TO BE DONE ::
Note each line that includes the word "Python". Copy those lines.
** start of DATA FOR THIS TASK **
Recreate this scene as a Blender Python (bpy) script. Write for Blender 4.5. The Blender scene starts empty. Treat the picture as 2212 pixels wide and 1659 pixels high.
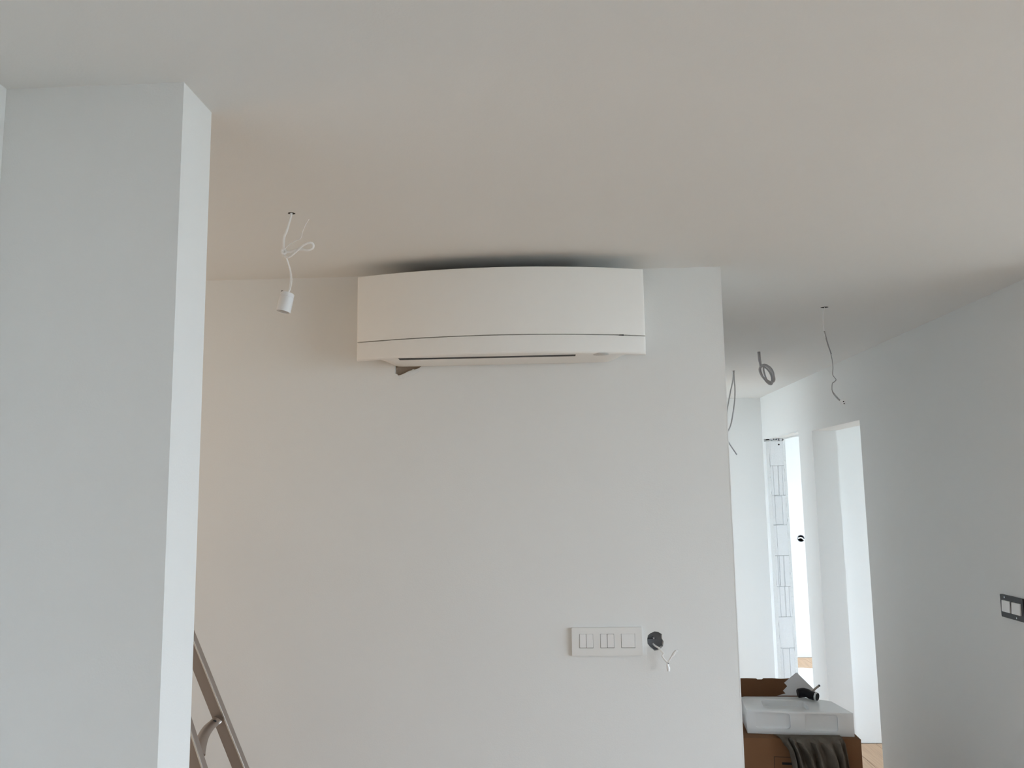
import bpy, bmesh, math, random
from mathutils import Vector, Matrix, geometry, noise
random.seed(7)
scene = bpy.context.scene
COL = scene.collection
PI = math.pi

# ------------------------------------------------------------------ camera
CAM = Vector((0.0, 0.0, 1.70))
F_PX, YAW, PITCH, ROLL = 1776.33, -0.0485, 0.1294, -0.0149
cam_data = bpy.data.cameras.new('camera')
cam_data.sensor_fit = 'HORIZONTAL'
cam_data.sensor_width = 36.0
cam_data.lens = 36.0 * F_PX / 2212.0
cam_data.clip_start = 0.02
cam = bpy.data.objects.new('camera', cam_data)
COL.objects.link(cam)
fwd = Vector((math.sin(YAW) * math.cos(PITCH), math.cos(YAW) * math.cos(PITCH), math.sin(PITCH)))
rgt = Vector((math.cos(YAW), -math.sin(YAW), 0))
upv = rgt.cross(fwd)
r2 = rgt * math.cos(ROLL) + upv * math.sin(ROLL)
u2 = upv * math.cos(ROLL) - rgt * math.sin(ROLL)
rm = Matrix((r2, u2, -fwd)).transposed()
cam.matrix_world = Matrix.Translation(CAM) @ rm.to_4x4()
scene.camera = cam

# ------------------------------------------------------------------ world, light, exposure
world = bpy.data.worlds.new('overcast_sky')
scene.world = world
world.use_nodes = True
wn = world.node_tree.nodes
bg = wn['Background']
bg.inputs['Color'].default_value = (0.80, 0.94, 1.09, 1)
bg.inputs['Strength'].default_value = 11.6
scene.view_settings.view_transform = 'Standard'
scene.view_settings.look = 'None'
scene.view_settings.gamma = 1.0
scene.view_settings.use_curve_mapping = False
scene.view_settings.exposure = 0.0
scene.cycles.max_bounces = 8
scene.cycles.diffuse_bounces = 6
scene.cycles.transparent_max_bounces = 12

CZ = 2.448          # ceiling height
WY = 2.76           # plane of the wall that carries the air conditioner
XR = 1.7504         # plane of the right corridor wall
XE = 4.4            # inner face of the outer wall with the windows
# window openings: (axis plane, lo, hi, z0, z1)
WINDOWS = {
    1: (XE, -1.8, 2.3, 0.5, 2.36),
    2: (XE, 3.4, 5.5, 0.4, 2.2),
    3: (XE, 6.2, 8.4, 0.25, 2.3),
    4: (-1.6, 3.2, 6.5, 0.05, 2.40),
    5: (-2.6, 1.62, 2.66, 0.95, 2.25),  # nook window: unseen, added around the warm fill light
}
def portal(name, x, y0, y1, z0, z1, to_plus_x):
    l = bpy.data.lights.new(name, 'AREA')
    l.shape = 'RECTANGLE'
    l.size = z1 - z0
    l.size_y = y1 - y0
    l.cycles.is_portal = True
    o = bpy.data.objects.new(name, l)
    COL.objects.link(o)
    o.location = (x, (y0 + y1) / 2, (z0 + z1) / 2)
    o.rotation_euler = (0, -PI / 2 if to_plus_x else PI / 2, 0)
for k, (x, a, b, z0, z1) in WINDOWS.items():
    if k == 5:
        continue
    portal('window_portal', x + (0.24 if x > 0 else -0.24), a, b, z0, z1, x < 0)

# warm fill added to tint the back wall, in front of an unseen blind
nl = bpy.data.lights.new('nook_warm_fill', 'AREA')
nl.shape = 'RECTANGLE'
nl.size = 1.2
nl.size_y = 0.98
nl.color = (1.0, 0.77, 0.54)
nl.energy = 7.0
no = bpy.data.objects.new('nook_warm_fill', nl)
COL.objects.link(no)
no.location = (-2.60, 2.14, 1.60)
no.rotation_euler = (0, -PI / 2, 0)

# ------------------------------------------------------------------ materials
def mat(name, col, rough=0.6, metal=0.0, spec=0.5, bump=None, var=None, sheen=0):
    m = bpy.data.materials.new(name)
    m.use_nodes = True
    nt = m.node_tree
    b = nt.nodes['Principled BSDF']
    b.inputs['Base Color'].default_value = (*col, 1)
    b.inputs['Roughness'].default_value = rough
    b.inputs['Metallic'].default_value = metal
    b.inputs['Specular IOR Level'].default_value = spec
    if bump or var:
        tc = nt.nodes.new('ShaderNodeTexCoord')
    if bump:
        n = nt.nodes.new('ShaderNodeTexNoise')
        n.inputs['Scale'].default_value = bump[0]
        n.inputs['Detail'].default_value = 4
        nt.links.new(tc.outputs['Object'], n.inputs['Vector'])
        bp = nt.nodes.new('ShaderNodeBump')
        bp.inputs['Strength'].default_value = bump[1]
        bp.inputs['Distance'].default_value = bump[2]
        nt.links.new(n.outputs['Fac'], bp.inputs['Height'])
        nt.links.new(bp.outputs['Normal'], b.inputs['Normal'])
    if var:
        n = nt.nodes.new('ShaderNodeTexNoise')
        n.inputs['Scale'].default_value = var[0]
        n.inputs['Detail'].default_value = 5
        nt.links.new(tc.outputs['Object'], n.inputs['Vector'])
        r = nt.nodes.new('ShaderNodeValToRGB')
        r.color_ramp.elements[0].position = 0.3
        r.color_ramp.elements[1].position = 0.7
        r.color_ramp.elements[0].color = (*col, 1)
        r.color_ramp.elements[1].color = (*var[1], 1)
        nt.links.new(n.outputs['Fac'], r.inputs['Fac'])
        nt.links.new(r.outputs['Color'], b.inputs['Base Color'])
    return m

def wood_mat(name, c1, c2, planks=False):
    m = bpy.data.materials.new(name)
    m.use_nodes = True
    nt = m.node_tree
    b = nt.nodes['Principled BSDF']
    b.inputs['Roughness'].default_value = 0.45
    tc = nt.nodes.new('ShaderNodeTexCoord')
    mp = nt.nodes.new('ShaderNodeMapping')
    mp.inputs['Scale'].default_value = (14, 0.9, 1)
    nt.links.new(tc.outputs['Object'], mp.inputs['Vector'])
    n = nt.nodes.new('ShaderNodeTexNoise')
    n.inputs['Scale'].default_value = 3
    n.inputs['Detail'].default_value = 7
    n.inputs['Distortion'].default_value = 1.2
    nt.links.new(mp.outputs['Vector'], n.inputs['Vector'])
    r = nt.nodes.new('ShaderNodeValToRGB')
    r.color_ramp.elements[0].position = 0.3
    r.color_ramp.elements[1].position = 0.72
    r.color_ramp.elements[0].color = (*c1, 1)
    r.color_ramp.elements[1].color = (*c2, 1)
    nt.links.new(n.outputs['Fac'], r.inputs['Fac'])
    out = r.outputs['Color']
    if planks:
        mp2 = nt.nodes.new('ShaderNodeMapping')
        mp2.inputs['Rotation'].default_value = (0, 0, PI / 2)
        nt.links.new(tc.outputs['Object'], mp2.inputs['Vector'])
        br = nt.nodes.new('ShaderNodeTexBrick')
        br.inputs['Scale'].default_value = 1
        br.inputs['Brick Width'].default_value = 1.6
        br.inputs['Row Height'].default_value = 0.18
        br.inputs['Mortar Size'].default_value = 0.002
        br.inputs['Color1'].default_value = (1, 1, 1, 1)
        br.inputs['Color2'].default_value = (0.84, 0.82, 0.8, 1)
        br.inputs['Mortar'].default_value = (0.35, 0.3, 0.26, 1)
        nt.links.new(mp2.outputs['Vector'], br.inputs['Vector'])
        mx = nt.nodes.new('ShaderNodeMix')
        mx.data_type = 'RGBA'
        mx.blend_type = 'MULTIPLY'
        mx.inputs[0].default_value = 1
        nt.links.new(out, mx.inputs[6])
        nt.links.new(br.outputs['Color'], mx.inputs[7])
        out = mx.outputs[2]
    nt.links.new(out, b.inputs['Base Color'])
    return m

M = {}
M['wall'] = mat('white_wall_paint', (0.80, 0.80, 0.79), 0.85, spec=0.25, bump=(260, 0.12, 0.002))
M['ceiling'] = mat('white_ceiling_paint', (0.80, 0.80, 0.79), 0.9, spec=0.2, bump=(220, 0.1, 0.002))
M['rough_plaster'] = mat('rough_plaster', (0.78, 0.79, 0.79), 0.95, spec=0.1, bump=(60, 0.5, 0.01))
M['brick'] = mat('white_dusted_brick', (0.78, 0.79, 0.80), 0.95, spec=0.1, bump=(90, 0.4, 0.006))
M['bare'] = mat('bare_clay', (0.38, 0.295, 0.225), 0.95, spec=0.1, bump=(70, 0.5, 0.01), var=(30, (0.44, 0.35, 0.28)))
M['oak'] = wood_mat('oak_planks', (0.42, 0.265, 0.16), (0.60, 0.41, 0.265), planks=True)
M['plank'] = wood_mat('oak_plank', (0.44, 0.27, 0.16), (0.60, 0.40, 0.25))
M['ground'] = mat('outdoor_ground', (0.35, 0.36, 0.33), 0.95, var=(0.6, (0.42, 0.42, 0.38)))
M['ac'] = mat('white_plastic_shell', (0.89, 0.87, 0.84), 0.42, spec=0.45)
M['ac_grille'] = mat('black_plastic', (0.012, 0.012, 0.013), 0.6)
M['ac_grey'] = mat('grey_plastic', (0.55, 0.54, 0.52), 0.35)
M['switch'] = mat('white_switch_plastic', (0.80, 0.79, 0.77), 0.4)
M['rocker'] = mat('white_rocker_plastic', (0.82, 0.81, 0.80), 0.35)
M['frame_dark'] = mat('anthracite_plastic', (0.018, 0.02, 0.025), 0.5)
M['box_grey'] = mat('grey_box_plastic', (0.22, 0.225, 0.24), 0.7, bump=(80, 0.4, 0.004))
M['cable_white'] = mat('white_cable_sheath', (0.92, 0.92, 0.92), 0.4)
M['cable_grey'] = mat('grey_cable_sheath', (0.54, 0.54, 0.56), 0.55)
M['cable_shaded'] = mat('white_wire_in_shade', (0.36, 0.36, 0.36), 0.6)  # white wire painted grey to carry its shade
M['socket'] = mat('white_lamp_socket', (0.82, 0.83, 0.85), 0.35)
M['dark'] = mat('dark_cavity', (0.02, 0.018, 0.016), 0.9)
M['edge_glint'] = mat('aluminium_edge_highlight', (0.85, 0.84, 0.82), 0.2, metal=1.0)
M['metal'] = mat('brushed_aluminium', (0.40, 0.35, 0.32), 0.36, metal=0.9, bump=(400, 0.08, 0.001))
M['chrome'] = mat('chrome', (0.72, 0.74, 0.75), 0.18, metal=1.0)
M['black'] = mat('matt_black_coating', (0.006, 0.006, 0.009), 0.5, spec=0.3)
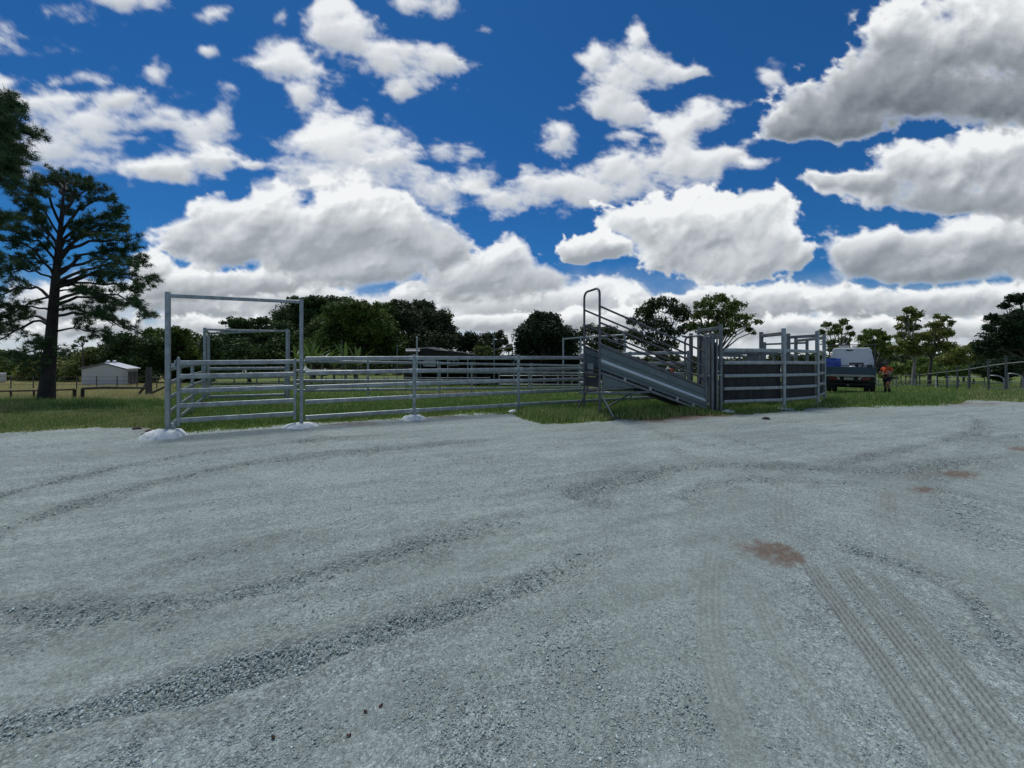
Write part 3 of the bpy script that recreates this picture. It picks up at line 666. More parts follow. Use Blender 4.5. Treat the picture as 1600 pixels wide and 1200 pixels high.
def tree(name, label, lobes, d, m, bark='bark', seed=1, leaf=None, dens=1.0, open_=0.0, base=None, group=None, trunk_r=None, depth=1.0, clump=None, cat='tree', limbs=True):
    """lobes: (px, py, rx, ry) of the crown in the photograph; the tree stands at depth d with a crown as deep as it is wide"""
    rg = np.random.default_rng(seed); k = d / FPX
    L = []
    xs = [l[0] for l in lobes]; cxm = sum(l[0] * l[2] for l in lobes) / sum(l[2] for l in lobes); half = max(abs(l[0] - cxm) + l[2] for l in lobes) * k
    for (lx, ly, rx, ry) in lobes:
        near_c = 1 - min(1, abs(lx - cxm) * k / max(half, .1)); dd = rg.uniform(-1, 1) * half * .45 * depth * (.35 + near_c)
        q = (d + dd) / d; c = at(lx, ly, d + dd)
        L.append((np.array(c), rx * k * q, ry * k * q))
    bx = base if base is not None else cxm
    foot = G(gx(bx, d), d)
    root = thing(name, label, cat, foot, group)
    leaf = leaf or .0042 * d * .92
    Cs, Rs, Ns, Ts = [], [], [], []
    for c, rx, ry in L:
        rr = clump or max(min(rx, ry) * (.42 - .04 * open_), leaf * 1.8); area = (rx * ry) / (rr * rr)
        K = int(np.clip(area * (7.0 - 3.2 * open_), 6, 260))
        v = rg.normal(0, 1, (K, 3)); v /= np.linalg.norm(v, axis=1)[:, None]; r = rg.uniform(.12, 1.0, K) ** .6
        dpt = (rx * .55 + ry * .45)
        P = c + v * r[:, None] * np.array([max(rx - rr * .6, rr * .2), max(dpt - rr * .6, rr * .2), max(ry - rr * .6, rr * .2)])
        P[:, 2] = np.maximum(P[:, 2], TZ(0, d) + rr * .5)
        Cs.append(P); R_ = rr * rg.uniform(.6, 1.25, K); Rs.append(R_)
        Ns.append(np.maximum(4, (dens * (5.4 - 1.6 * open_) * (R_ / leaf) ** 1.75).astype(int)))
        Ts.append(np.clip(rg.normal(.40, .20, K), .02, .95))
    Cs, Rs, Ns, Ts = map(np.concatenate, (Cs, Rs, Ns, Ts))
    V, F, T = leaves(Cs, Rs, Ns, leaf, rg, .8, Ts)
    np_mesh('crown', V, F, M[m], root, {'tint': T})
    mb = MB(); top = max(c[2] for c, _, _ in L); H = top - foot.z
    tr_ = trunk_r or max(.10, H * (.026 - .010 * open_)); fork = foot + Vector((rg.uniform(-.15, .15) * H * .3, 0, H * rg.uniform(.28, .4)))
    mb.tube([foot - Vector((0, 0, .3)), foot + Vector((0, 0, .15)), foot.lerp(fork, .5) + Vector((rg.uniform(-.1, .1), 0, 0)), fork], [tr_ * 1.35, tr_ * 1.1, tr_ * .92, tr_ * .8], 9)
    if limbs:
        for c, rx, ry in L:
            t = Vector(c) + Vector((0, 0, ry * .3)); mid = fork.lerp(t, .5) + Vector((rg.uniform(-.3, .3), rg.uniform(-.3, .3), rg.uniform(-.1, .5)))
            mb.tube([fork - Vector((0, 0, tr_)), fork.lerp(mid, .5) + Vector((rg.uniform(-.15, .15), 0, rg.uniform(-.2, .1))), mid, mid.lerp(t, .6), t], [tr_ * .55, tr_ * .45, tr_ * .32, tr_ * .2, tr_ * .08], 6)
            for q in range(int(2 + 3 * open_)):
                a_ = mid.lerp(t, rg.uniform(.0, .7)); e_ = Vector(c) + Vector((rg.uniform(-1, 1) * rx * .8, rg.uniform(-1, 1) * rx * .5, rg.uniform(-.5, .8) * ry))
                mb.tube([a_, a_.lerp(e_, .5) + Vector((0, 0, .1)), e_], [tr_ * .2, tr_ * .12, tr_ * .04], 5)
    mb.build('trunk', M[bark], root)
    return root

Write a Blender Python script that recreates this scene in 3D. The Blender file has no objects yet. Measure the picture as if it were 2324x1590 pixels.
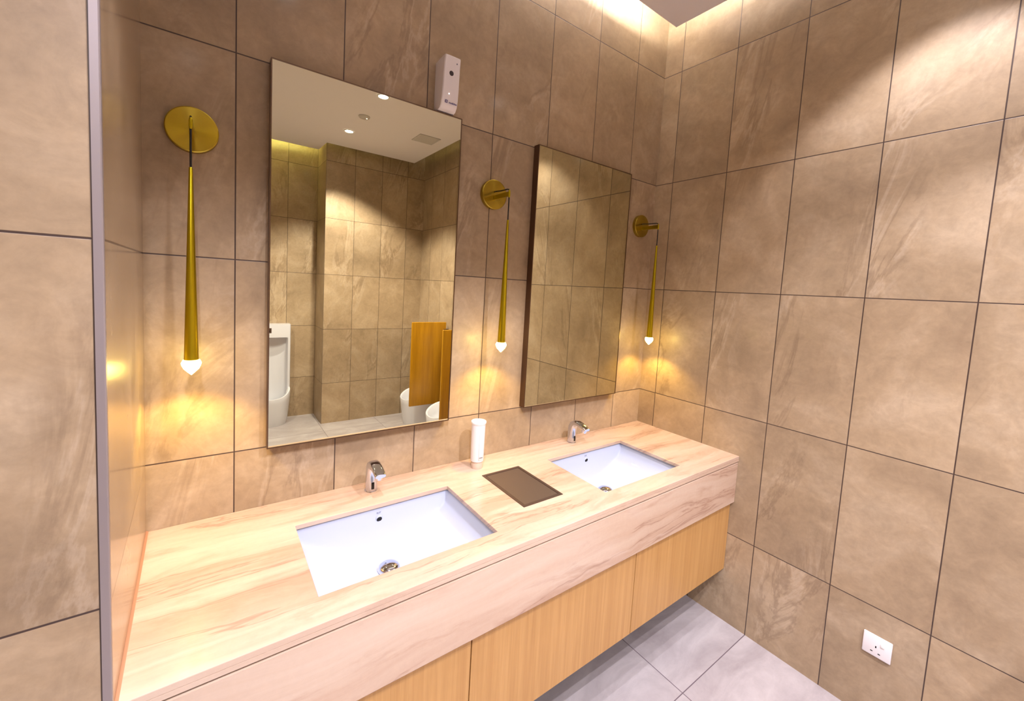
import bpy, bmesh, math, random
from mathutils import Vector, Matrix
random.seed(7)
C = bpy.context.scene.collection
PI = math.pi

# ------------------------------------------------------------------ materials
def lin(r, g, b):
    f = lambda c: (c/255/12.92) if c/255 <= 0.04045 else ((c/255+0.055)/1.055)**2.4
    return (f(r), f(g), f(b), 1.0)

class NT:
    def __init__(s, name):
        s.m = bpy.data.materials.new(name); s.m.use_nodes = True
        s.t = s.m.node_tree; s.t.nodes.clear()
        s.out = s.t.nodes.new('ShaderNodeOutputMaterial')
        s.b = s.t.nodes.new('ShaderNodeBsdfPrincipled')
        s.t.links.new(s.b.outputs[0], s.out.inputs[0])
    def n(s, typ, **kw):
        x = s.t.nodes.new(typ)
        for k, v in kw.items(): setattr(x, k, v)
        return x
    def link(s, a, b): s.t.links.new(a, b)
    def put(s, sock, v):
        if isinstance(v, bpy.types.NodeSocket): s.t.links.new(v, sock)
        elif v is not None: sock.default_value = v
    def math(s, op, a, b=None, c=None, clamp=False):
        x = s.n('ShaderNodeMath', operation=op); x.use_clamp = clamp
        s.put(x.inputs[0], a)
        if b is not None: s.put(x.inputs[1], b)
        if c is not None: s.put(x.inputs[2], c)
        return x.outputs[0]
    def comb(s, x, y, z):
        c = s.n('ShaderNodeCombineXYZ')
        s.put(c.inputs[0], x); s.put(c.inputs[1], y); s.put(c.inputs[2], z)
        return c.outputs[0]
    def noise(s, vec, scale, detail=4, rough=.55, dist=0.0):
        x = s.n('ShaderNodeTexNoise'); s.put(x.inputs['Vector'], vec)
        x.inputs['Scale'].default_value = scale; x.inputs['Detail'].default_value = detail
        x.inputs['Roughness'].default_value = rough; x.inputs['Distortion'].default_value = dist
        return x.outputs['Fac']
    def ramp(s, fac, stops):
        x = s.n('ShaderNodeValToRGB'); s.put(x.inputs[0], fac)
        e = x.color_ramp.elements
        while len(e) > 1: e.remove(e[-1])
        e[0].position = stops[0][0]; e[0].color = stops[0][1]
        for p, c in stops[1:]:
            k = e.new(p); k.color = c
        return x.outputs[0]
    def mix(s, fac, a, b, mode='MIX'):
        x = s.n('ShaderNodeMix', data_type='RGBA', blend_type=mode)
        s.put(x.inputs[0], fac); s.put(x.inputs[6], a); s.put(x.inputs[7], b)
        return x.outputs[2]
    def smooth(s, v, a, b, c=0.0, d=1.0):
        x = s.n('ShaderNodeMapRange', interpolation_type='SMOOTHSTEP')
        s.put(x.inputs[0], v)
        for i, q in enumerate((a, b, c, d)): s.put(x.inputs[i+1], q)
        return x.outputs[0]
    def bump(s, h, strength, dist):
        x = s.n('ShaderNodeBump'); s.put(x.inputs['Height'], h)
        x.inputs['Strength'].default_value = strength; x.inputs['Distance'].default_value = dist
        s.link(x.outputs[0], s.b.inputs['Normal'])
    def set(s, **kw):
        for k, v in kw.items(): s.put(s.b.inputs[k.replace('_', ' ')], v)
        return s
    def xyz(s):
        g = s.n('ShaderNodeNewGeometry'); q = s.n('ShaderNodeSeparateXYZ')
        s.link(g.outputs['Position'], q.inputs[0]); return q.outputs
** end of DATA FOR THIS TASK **
RESPONSE TO THIS EXERCISE ::
Recreate this scene as a Blender Python (bpy) script. Write for Blender 4.5. The Blender scene starts empty. Treat the picture as 2212 pixels wide and 1659 pixels high.
Write a Blender Python script that recreates this scene in 3D. The Blender file has no objects yet. Measure the picture as if it were 2324x1590 pixels.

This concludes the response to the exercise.